Nossos governos, em sucessivos períodos de demagogia, sustentados pela Constituinte de 88, pioraram este quadro. Foram planos mirabolantes, como congelamentos e confiscos e toda uma parafernália de medidas, em sua maioria antidemocráticas, que só agravaram a situação.
Estamos vivendo o desenvolvimento de outro plano econômico. Desta feita, seus mentores optaram por uma discussão no Congresso Nacional, optaram por não elaborá-lo com os defeitos provocados pela escuridão da noite e o submeteram aos deputados e senadores para corrigir-lhe as imperfeições. Planejaram corrigí-lo no Congresso Nacional com as influências das forças sociais e assim realizar a esperança de todo brasileiro sério: estabilizar a economia e retomar o desenvolvimento.
A Força Sindical reuniu a sua direção, analisou o plano, encontrou aspectos positivos (inclusive o fato de ser "plano" e não "pacote"), mas vislumbrou também perdas salariais.
Havia perdas, mas a nossa opção foi não ir a aventura. Decidimos que, por categoria, por empresa, iríamos buscar nossas perdas. Assim foi feito. Centenas de acordos foram assinados e quando não foi possível, buscou-se a decisão dos tribunais, dentro do mais contemporâneo espírito democrático. Isto também foi feito pela CUT, porém no pequeno espaço que esta central ocupa no setor produtivo, basicamente ABC paulista e Grande BH, Minas.
Já no setor público, onde majoritariamente as organizações sindicais são cutistas, a coisa é diferente. Aqui existe uma enorme massa de milhões de trabalhadores mal remunerados, mal treinados, sub utilizados, mas com estabilidade no emprego, sem riscos de punições, cujas organizações sindicais são cutistas e comprometidas com o mais exacerbado corporativismo, além de criminosas demagogias e irresponsáveis comportamentos por parte de seus dirigentes. É este um celeiro absolutamente fértil para crescer os germes que alimentarão o caos, como os de hoje –"companheiros combativos" da Polícia Federal (ontem, os algozes dos sindicalistas).
Somados aos sindicatos do setor público, os sindicatos dos sem-terra e rurais, são os segmentos mais fortes da CUT. Ou seja, dois terços.
Esta massa humana imensa será, como se vê, usada neste ano eleitoral para mascarar o demônio. É necessário torná-lo mais feio ainda. É necessário agravar a crise política e social e assim, pavimentar a via da demagogia petista. Se conseguirem um ou dois cadáveres, será melhor ainda.

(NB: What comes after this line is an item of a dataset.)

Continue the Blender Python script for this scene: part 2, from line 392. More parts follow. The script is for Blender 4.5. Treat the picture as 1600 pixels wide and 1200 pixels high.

A morte de uma professora, pisada por um cavalo do "ditador Fleury", seria ótimo, como também serve um sem-terra atirado por um tira "brizolista" em Porto Alegre. Ou quem sabe, os dois mortos, juntos, para combater este "plano neoliberal", o "FHC"?
No transporte, é simples. Basta realizar o "lockout" encomendado pelos empresários do setor. Assim combate-se também "este títere chamado Paulo Maluf". Provoca-se o caos na cidade, mesmo que isto signifique ampliar o sofrimento de milhões de trabalhadores, mas "o fim justifica os meios". O que não pode é perder a eleição. O que não pode é o Lula, João Amazonas etc., deixarem de chegar ao poder.
Neste vale tudo que começa com enorme radicalização, perderemos todos. Arrisca-se mesmo mais uma geração de brasileiros. É preciso mudar o rumo ou o pântano será inevitável.